Rear Admiral Abdul Rasyid Kacong, the navy’s western region fleet commander, said the voice recorder was buried under 3ft of seabed mud at a depth of 75ft.
Divers removed debris and carried out “desludging” operations to reach the voice recorder, he said.
Data from a preliminary investigation report, which did not state any conclusions, showed that the plane’s left engine’s throttle lever moved backward on its own while the autopilot was engaged, reducing the power output of that engine before the jet plunged into the sea.
That report provided new details on persistent problems with an autothrottle on the 737-500 Sriwijaya Air jet and the airline’s efforts to fix them.

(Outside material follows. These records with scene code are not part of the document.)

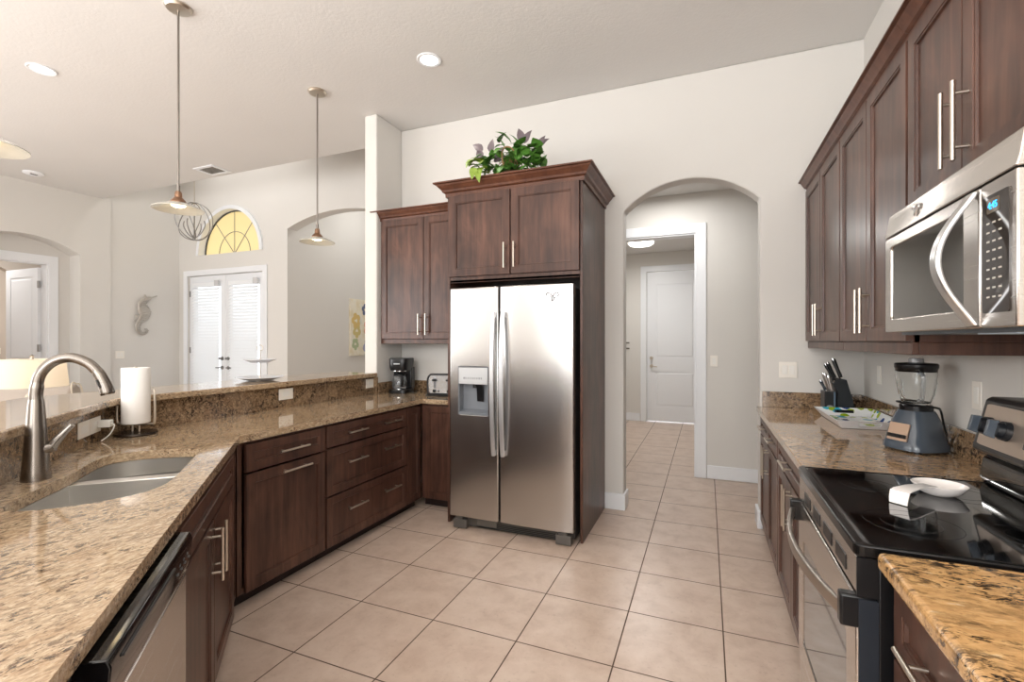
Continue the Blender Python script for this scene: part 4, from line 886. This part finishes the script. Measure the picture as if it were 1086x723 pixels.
ty = thing('serving_tray', 'white serving tray lined with a green, blue and teal print', 'tray', (0.82, 3.41, ZK))
TW = M('tray_white', (236, 238, 242), 0.3)
tb = [(0.70, 3.165), (0.955, 3.185), (0.965, 3.665), (0.70, 3.650)]; tr = [(0.664, 3.105), (0.990, 3.13), (0.992, 3.725), (0.664, 3.712)]
def lerp2(a, b, t): return (a[0]+(b[0]-a[0])*t, a[1]+(b[1]-a[1])*t)
zt0, zt1 = ZK+0.002, ZK+0.052
bm = nb(); plate(bm, tb, [], zt0, zt0+0.006); obj('tray_bottom', bm, TRAYP, ty, local=False, smooth=False)
def twall(i):
    j = (i+1) % 4; bm = nb(); A, B_ = tb[i], tb[j]; Ar, Br = tr[i], tr[j]
    n_ = Vector((B_[1]-A[1], A[0]-B_[0], 0)).normalized()*0.0045
    slot = i in (0, 2)
    def P(u, v_, o): 
        a = lerp2(A, B_, u); b = lerp2(Ar, Br, u); q = lerp2(a, b, v_); return Vector((q[0], q[1], zt0+(zt1-zt0)*v_))-n_*o
    us = [0, 0.32, 0.68, 1] if slot else [0, 1]; vs = [0, 0.40, 0.74, 1] if slot else [0, 1]
    out_f, in_f = [], []
    for a in range(len(us)-1):
        for b in range(len(vs)-1):
            if slot and a == 1 and b == 1: continue
            q = [(us[a], vs[b]), (us[a+1], vs[b]), (us[a+1], vs[b+1]), (us[a], vs[b+1])]
            bm2 = [bm.verts.new(P(u, w_, 0)) for u, w_ in q]; f = bm.faces.new(bm2); f.material_index = 0
            bm2 = [bm.verts.new(P(u, w_, 1)) for u, w_ in q]; f = bm.faces.new(bm2[::-1]); f.material_index = 1
    def strip(pts, closed):
        m_ = len(pts)
        for k in range(m_ if closed else m_-1):
            a, b = pts[k], pts[(k+1) % m_]
            f = bm.faces.new([bm.verts.new(P(*a, 0)), bm.verts.new(P(*b, 0)), bm.verts.new(P(*b, 1)), bm.verts.new(P(*a, 1))]); f.material_index = 0
    strip([(0, 0), (1, 0), (1, 1), (0, 1)], True)
    if slot: strip([(0.32, 0.40), (0.68, 0.40), (0.68, 0.74), (0.32, 0.74)], True)
    bmesh.ops.remove_doubles(bm, verts=bm.verts, dist=1e-5)
    obj('tray_side', bm, [TW, TRAYP], ty, local=False, smooth=False)
for i in range(4): twall(i)

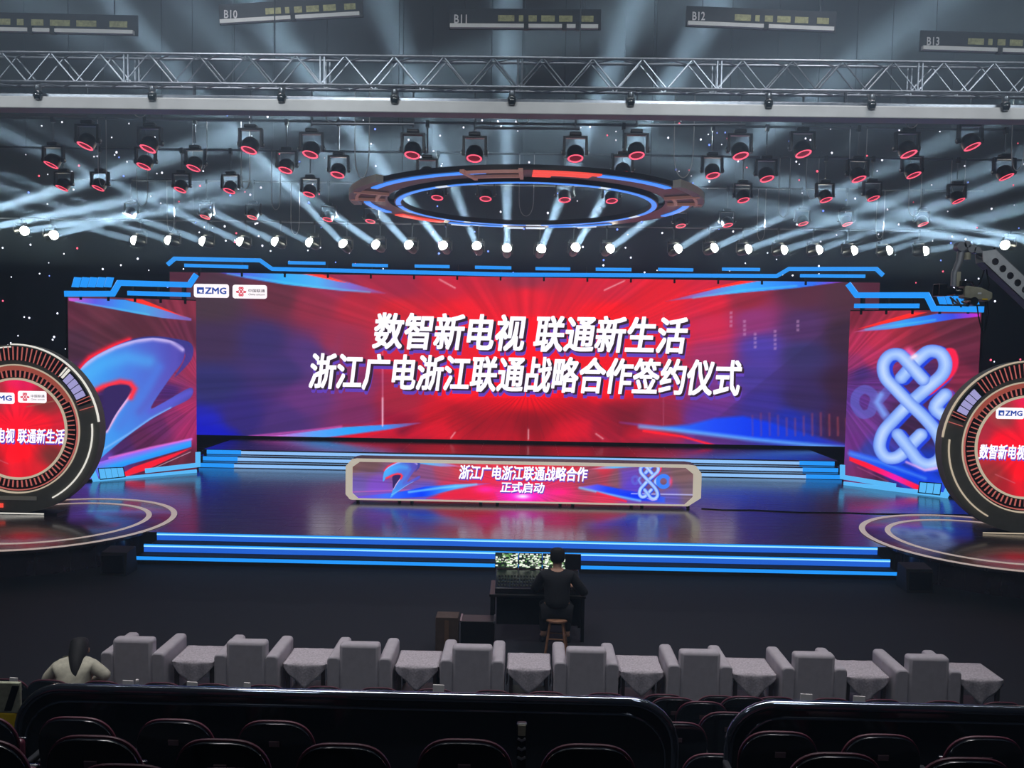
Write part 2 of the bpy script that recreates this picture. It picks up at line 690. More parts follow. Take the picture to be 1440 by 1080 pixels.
bs = thing('upper_stage_steps', 'three pale blue lit steps up to the big screen at the back of the stage', 'steps', (0, 23.7, .5))
for k in range(3):
    y, z0 = .3 * k, .155 * k
    MB().box(-9.6, 9.6, y, .3 * (k + 1) if k < 2 else 3.25, z0 + (.0 if k == 0 else .0), z0 + .155).build('tread', M['stage'], bs, smooth=False)
    MB().box(-8.9, 8.9, y - .012, y + .002, z0 + .02, z0 + .115).build('light_strip', M['back_strip'], bs, smooth=False)
    for s in (-1, 1):
        a, b = sorted((s * 9.5, s * 8.45))
        MB().box(a, b, y - .016, y + .002, z0 + .012, z0 + .135).build('end_strip', M['blue'], bs, smooth=False)

# ------------------------------------------------------------------ main LED wall
MAINF = Frame(0, 27.0, 0)
PIC = picture_mat('led_picture', 1.22)
PIC_SIDE = picture_mat('led_picture_side', 1.15)


def P_(px, py):
    return MAINF.px(px, py)


def paint_main(p):
    sm = [(240, 395, '#4a2434'), (300, 425, '#42303c'), (390, 420, '#5a2838'), (300, 480, '#3c2a4c'), (300, 540, '#2c2a62'), (290, 600, '#1c1eaa'), (340, 585, '#30246e'),
          (370, 480, '#362c62'), (400, 520, '#382c64'), (440, 430, '#84283e'), (430, 500, '#4a3170'), (430, 560, '#5a2c6c'), (400, 590, '#40286a'), (500, 430, '#a62438'), (480, 480, '#8c2a48'),
          (500, 540, '#7a2a5c'), (500, 585, '#74285a'), (470, 400, '#8a2848'), (560, 400, '#982440'), (560, 440, '#c4202e'), (560, 500, '#c01f36'), (560, 560, '#9c2038'), (560, 600, '#88102e'),
          (620, 395, '#b42038'), (640, 450, '#e21a28'), (640, 540, '#ea1222'), (620, 585, '#b81222'), (740, 390, '#8e2a40'), (740, 420, '#d01e30'), (740, 470, '#f2101e'), (740, 560, '#f60e1c'),
          (740, 595, '#b01020'), (860, 400, '#c02036'), (860, 450, '#ea1620'), (860, 540, '#ea1220'), (870, 585, '#98142a'), (930, 420, '#d81c2c'), (940, 470, '#d81c30'), (940, 530, '#b82038'),
          (930, 590, '#84203a'), (1000, 425, '#c81e36'), (1000, 460, '#c02448'), (1000, 500, '#982c5e'), (1010, 550, '#6e3080'), (990, 590, '#5a2c88'), (1050, 420, '#8c2438'), (1060, 450, '#84306c'),
          (1070, 490, '#48389a'), (1060, 530, '#42348a'), (1070, 570, '#3a309a'), (1130, 410, '#52283a'), (1130, 460, '#4a2c5c'), (1130, 500, '#363066'), (1130, 560, '#34265a'), (1110, 595, '#1a30c0'),
          (1190, 410, '#4a2a38'), (1190, 470, '#3a2434'), (1190, 540, '#341c30'), (1190, 590, '#3a1c38'), (1230, 395, '#4a2030')]
    p.base([(*P_(x, y), c) for x, y, c in sm], p=2.0, sx=1., sz=.75)
    cx, cz = P_(742, 520)
    dist = np.hypot((p.X - cx) / 6, (p.Z - cz) / 2)
    p.rays(cx, cz, .055, 150, asp=2.2, power=(dist - .25) * 1.2)
    p.rays(cx, cz, .045, 400, asp=2.5, power=(dist - .3) * 1.2)
    # dark floor fan under the lettering
    for a in np.linspace(-1, 1, 27):
        p.line([P_(742 + a * 60, 560), P_(742 + a * 300, 616)], .03, '#5a1020', .30 * min(1, 1.2 - abs(a)), .04)
    for q in ([(480, 600), (550, 596), (566, 618), (480, 620)], [(560, 618), (585, 600), (625, 592), (640, 617)], [(672, 618), (690, 588), (725, 588), (728, 617)], [(770, 617), (785, 590), (830, 592), (830, 617)], [(875, 618), (880, 598), (910, 594), (960, 618)]):
        p.poly([P_(*t) for t in q], '#e0122a', soft=.25, alpha=.55)
    p.poly([P_(*t) for t in [(640, 575), (660, 617), (760, 617), (820, 570)]], '#2a0c14', soft=.8, alpha=.3)
    p.poly([P_(*t) for t in [(850, 570), (880, 612), (900, 600), (905, 570)]], '#3a1620', soft=.5, alpha=.4)
    # diagonal tone change towards the camera crane side
    p.poly([P_(*t) for t in [(968, 620), (1165, 462), (1240, 440), (1240, 640)]], '#2c1c40', soft=.05, alpha=.22)
    p.poly([P_(*t) for t in [(345, 620), (430, 520), (480, 470), (480, 600)]], '#6a4490', soft=.3, alpha=.12)
    # blue sweep shapes
    p.poly([P_(*t) for t in [(299, 381), (345, 381), (400, 384), (452, 387), (490, 397), (545, 413), (480, 409), (400, 400), (345, 391)]], ['#4a2ab0', '#4a6ae0', '#2fa2ea', '#4aa8ec', '#7a62c4', '#a04070'], P_(299, 382), P_(545, 412), .03)
    p.line([P_(320, 385), P_(440, 403), P_(520, 411)], .05, '#58d0ea', .5, .06)
    p.poly([P_(*t) for t in [(422, 384), (452, 386), (490, 398), (476, 396)]], '#ff3a28', soft=.03)
    p.glow([P_(330, 380), P_(420, 383)], .04, '#d03ac0', .6)
    p.poly([P_(*t) for t in [(935, 424), (1000, 408), (1050, 395), (1140, 395), (1196, 395), (1120, 405), (1040, 412), (985, 418)]], ['#a83a60', '#7a70cc', '#3aa2f0', '#2f8af0', '#2a6ae8', '#c02ac8'], P_(935, 424), P_(1196, 395), .03)
    p.line([P_(975, 419), P_(1045, 408), P_(1120, 402)], .05, '#58d0ea', .5, .06)
    p.poly([P_(*t) for t in [(962, 414), (1042, 395), (1068, 395), (1005, 406)]], '#ff2a22', soft=.03)
    p.poly([P_(*t) for t in [(335, 617), (400, 611), (480, 601), (596, 594), (540, 606), (480, 614), (430, 618), (360, 619)]], ['#6a50c8', '#d060c8', '#5a9af0', '#2a9cf0', '#3a86e8', '#a03060'], P_(335, 617), P_(596, 595), .03)
    p.line([P_(350, 614), P_(420, 607), P_(480, 600)], .06, '#e85ac0', .7, .07)
    p.poly([P_(*t) for t in [(440, 618), (500, 610), (560, 602), (500, 619)]], '#d01028', soft=.06, alpha=.9)
    p.poly([P_(*t) for t in [(872, 594), (930, 600), (970, 597), (1005, 588), (1045, 585), (1085, 594), (1140, 612), (1196, 626), (1196, 632), (1090, 622), (1020, 614), (960, 607)]], ['#8a3aa0', '#2a6ae8', '#1a46ea', '#0a34e0', '#1434c0', '#3a2a9a'], P_(872, 596), P_(1196, 628), .12)
    p.line([P_(900, 600), P_(960, 606), P_(1060, 618), P_(1196, 631)], .12, '#6ab4f8', .75, .12)
    p.line([P_(905, 606), P_(960, 614), P_(1003, 626)], .07, '#ff1c2c', .95, .05)
    p.poly([P_(*t) for t in [(270, 590), (330, 606), (345, 620), (270, 622)]], '#1014b8', soft=.35, alpha=.75)
    # fine ornaments
    p.line([P_(538, 455), P_(538, 600)], .03, '#e8a0c8', .6, .03)
    p.line([P_(538, 560), P_(538, 598)], .05, '#f8d0e8', .7, .05)
    p.line([P_(933, 440), P_(933, 598)], .03, '#b86a90', .35, .03)
    for a, b in (((618, 393), (640, 405)), ((878, 395), (850, 408)), ((640, 608), (634, 616)), ((743, 604), (743, 618)), ((838, 610), (848, 617))):
        p.line([P_(*a), P_(*b)], .04, '#f0c0c8', .7, .04)
    for i in range(13):
        x = 1058 + i * 12
        p.line([P_(x, 585 - 4 * math.sin(i)), P_(x + .5, 612)], .06, '#b04a50', .28 + .02 * i, .06)
    for x, y, n in ((1028, 440, 4), (1122, 452, 3), (1062, 470, 4), (1090, 466, 5), (1047, 452, 4)):
        for k in range(n):
            a = P_(x, y + k * 6)
            p.mix(np.clip(.06 - np.maximum(np.abs(p.X - a[0]), np.abs(p.Z - a[1])), 0, .03) * 30 * .5, '#c8a0c8')


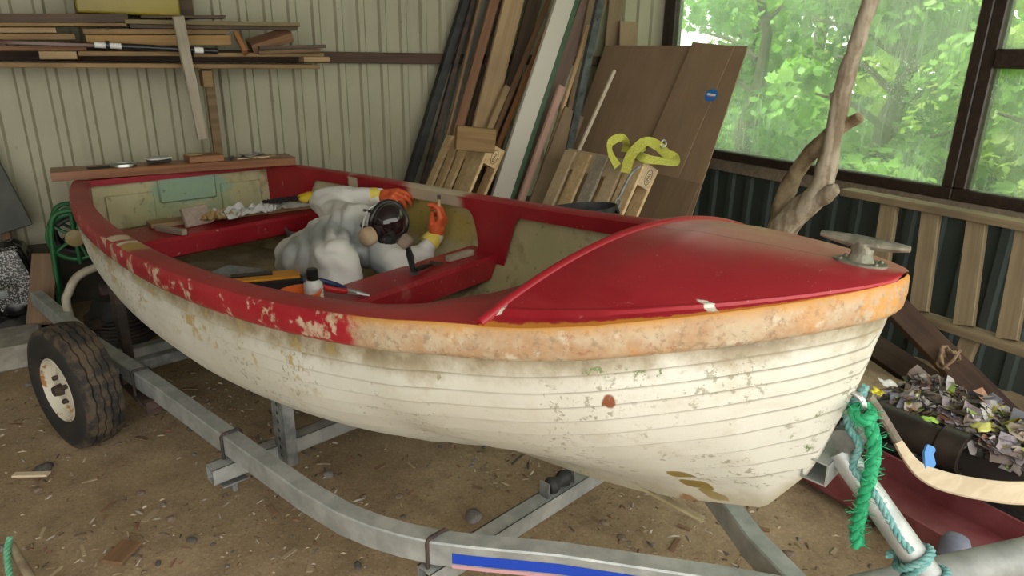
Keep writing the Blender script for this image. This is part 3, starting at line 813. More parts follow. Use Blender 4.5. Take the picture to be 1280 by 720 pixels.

An autothrottle can be used by pilots to set the speed automatically, thereby reducing workload and wear on the engines.
Rafik Yusuf Alaydrus, whose wife Panca Widia Nursanti died in the crash, said: “We hope this could answer what caused the crash, especially for us who lost our loved ones.”
The disaster has reignited concerns about safety in the aviation industryin Indonesia, which has grown quickly along with the economy since the fall of dictator Suharto in the late 1990s.
The United States banned Indonesian carriers from operating in the country in 2007 but lifted that restriction in 2016, citing improved compliance with international aviation standards. The European Union lifted a similar ban in 2018.
Sriwijaya Air had had only minor safety incidents in the past, though a farmer was killed in 2008 when a plane went off the runway while landing due to a hydraulic issue.
In 2018, a Boeing 737 MAX 8 jet operated by Lion Air crashed shortly after taking off from the airport in Jakarta, killing 189 people.
An automated flight-control system played a role in that crash, but the Sriwijaya Air jet did not have that system.